Magnetism

Ideally pure magnetic systems have provided the most extensively investigated models of the large scale collective behavior of atoms and electrons that occur in the vicinity of the critical point of phase transitions. More recent studies have unearthed fascinating effects caused by the intentional introduction of impurities and defects into random locations in the atomic lattice of a magnetic material. For example, these random magnetic systems display transitions to states of order that have no counterparts in pure systems, because pure systems are, by necessity, always close to thermodynamic equilibrium or stability. For these reasons there is now intense interest and research activity in disordered systems, and random magnets provide ideal model systems for such investigations.

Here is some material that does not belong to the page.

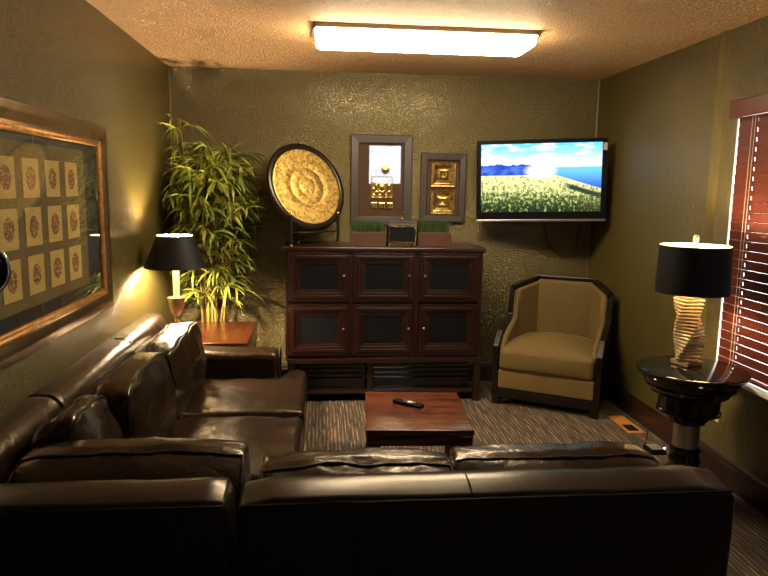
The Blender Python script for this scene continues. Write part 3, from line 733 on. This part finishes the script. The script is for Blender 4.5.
# ------------------------------------------------------------------ armchair
ac = thing('armchair', 'gold velvet armchair with black wooden shell in the far right corner', 'armchair', (1.590, 4.440, 0), math.atan2(-.52, .855))
AW, AD, BC, BD = .385, .43, .225, .685
th = .040
side = [(0, .06), (0, .440), (.10, .540), (.235, .585), (.365, .622), (.425, .838), (AD, .838), (AD, .06)]
for s_ in (-1, 1):
    MB().prism(side, lambda p, q, t, s_=s_: (s_*(AW-t), p, q), 0, th).build('side_panel', M['blackwood'], ac, local=True, bevel=.005)
    # chamfered wing
    def wing(p, q, t, s_=s_):
        A_ = Vector((s_*AW, AD, 0)); B_ = Vector((s_*BC, BD, 0)); d_ = (B_-A_); nrm = Vector((-d_.y*s_, d_.x*s_, 0)).normalized()
        if nrm.y > 0: nrm = -nrm
        o_ = A_+d_*p+nrm*t; return (o_.x, o_.y, q)
    MB().prism([(0, .06), (1, .06), (1, .902), (0, .838)], wing, 0, th).build('wing', M['blackwood'], ac, local=True, bevel=.004)
    MB().prism([(.02, .30), (.98, .30), (.98, .872), (.06, .812)], wing, th, th+.045).build('wing_upholstery', M['velvet'], ac, local=True, bevel=.012, smooth=.9)
    inn = [(.04, .18), (.04, .42), (.11, .505), (.24, .555), (.355, .592), (.400, .80), (AD-.005, .80), (AD-.005, .18)]
    MB().prism(inn, lambda p, q, t, s_=s_: (s_*(AW-t), p, q), th, th+.040).build('arm_upholstery', M['velvet'], ac, local=True, bevel=.012, smooth=.9)
    MB().prism([(0, 0), (.045, 0), (.05, .06), (0, .06)], lambda p, q, t, s_=s_: (s_*(AW-.004-t), p+.006, q), 0, .055).build('leg', M['blackwood'], ac, local=True, bevel=.003)
    MB().prism([(0, 0), (.045, 0), (.05, .06), (0, .06)], lambda p, q, t, s_=s_: (s_*(BC-t+.02), BD-.06+p, q), 0, .05).build('leg', M['blackwood'], ac, local=True, bevel=.003)
MB().box(-BC, BC, BD-th, BD, .06, .902).build('back_panel', M['blackwood'], ac, local=True, bevel=.004)
MB().rbox(-BC+.010, BC-.010, BD-th-.075, BD-th, .28, .876, .025, 4, seg=3, fn=lambda p, q: p+Vector((0, -.012*(1-q.x**2)*(1-q.z**2), 0))).build('back_upholstery', M['velvet'], ac, local=True, smooth=PI)
MB().cbox(-AW+.035, AW-.035, .004, .60, .055, .122, .005).build('seat_rail', M['blackwood'], ac, local=True)
MB().rbox(-AW+.042, AW-.042, .006, .58, .125, .262, .012, 4, seg=2).build('seat_base', M['velvet'], ac, local=True, smooth=PI)
def fnc(p, q):
    f = (1-min(1, abs(q.x))**2.4)*(1-min(1, abs(q.y))**3)
    p = p.copy()
    if q.y > .1:                                       # back corners follow the chamfered shell
        lim = AW-.09-max(0, p.y-.38)*.62; p.x = max(-lim, min(lim, p.x))
    p.z += max(0, q.z)*.075*f; p.y -= .014*(1-q.z**2)*(1-q.x**2)*(1 if q.y < 0 else 0)
    return p+Vector((0, wr(p, .004, 6, 3), max(0, q.z)*(wr(p, .010, 5, 2)+crease(p, .012, 9, 5))))
MB().rbox(-AW+.044, AW-.044, -.004, .575, .258, .428, .040, fn=fnc, seg=4, div=(12, 12, 3)).build('seat_cushion', M['velvet'], ac, local=True, smooth=PI)

# ------------------------------------------------------------------ round pedestal table with lamp
tx, ty, tz = 1.860, 3.07, .698
rtb = thing('pedestal_table', 'round black lacquer pedestal table with stepped rings by the window', 'side table', (tx, ty, 0))
MB().lathe([(0.0000, 0.670), (0.2494, 0.670), (0.2599, 0.674), (0.2642, 0.682), (0.2642, 0.688), (0.2599, 0.695), (0.2520, tz), (0.0000, tz)], tx, ty, 0, 72, cap=False).build('tabletop', M['blackgloss'], rtb, smooth=.5)
MB().lathe([(0.0000, 0.670), (0.2305, 0.670), (0.2339, 0.658), (0.2253, 0.632), (0.2167, 0.622), (0.2167, 0.612), (0.2090, 0.608), (0.2030, 0.598), (0.1840, 0.584), (0.1840, 0.574), (0.1686, 0.570), (0.1462, 0.566), (0.1445, 0.488), (0.1514, 0.484), (0.1514, 0.474), (0.1290, 0.466), (0.1032, 0.458), (0.0963, 0.448), (0.0963, 0.438), (0.0843, 0.432), (0.0843, 0.418), (0.0757, 0.414), (0.0000, 0.414)], tx, ty, 0, 64, cap=False).build('stepped_collar', M['blackgloss'], rtb, smooth=.5)
MB().lathe([(0.0000, 0.416), (0.0636, 0.416), (0.0622, 0.358), (0.0636, 0.290), (0.0000, 0.290)], tx, ty, 0, 48, cap=False).build('neck', M['silver'], rtb, smooth=.5)
MB().lathe([(0.0000, 0.292), (0.0720, 0.292), (0.0752, 0.280), (0.0752, 0.262), (0.0688, 0.256), (0.0720, 0.235), (0.0784, 0.222), (0.0784, 0.212), (0.0720, 0.206), (0.0752, 0.175), (0.0864, 0.165), (0.0864, 0.155), (0.0800, 0.150), (0.0832, 0.130), (0.1280, 0.118), (0.1320, 0.108), (0.1320, 0.080), (0.1400, 0.070), (0.1440, 0.050), (0.1440, 0.000), (0.0000, 0.000)], tx, ty, 0, 64, cap=False).build('base', M['blackgloss'], rtb, smooth=.5)

lx, ly = 1.868, 3.135
lr = thing('table_lamp', 'table lamp with twisted stacked champagne base and black drum shade, on round pedestal table', 'lamp', (lx, ly, tz))
MB().cbox(lx-.056, lx+.056, ly-.056, ly+.056, tz, tz+.024, .006, m=Matrix.Translation((lx, ly, 0)) @ Matrix.Rotation(.35, 4, 'Z') @ Matrix.Translation((-lx, -ly, 0))).build('plinth', M['copper'], lr)
tw = MB(); NS = 19
for i in range(NS):
    f_i = i/(NS-1); z0 = tz+.027+i*.0178
    sway = .010*math.sin(f_i*PI*1.6+.5)
    mt = Matrix.Translation((lx-.005+sway, ly, 0)) @ Matrix.Rotation(-.5+f_i*2.3, 4, 'Z')
    tw.rbox(-.054, .054, -.054, .054, z0, z0+.0128, .0050, 1, m=mt, seg=3)
tw.lathe([(.036, tz+.026), (.036, tz+.36)], lx, ly, 0, 20)
tw.build('twisted_body', M['twist'], lr, smooth=.9)
MB().lathe([(.012, 0), (.012, .05), (.016, .055), (.016, .10), (.006, .105), (.006, .12)], lx, ly, tz+.365, 16).build('socket', M['brass'], lr, smooth=.7)
MB().lathe([(0, .545), (.014, .549), (.016, .555), (.028, .572), (.030, .588), (.022, .604), (0, .612)], lx+.004, ly, tz-.06, 24, cap=False).build('bulb', M['bulb_soft'], lr, smooth=PI)
def shade(par, cx, cy, z0, z1, r0, r1, name='shade'):
    o_ = MB().lathe([(r0, z0), (r1, z1)], cx, cy, 0, 64, cap=False).lathe([(r0, z0), (r0-.003, z0)], cx, cy, 0, 64, cap=False).lathe([(r1, z1), (r1-.003, z1)], cx, cy, 0, 64, cap=False).build(name, M['shade'], par, smooth=.7)
    MB().lathe([(r0-.003, z0), (r1-.003, z1)], cx, cy, 0, 64, cap=False).build('lining', M['shade_in'], o_, smooth=.7)
    sp_ = MB()
    for k_ in range(3):
        a_ = k_*2*PI/3+.4; sp_.tube([(cx, cy, z1-.012), (cx+(r1-.004)*math.cos(a_), cy+(r1-.004)*math.sin(a_), z1-.006)], .0018, 5)
    sp_.build('spider', M['brass'], o_)
    return o_
shade(lr, lx-.004, ly, 1.070, 1.308, .174, .168)
MB().lathe([(.006, 0), (.010, .004), (.010, .012), (.013, .016), (.013, .040), (.010, .046), (0, .048)], lx-.004, ly, 1.314, 14).build('finial', M['ivory'], lr, smooth=.7)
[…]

An area of intense current activity centers around the search for a likely magnetic pairing force in the high temperature ceramic superconductors that were discovered in 1987 by the German-Swiss team of Georg Bednorz and Karl Alexander Muller. A superconductor achieves a zero resistance state by means of a force field that pairs up the conducting electrons within its atoms. The new ceramic materials are antiferromagnets in their undoped state, but on doping start to superconduct at temperatures that are over 182°F (83°C) warmer than conventional pure metal and alloy superconductors.

The effects of extremely high magnetic fields on the properties of condensed matter continues to be an area of high interest. New research areas, such as the search and study of magnetism in organic matter, and the study of diamagnetism and novel magnetic effects in the recently synthesized nanometer-sized (a nanometer is equal to 10^-9 meter) carbon tubes, are of increasing interest to physicists and material scientists.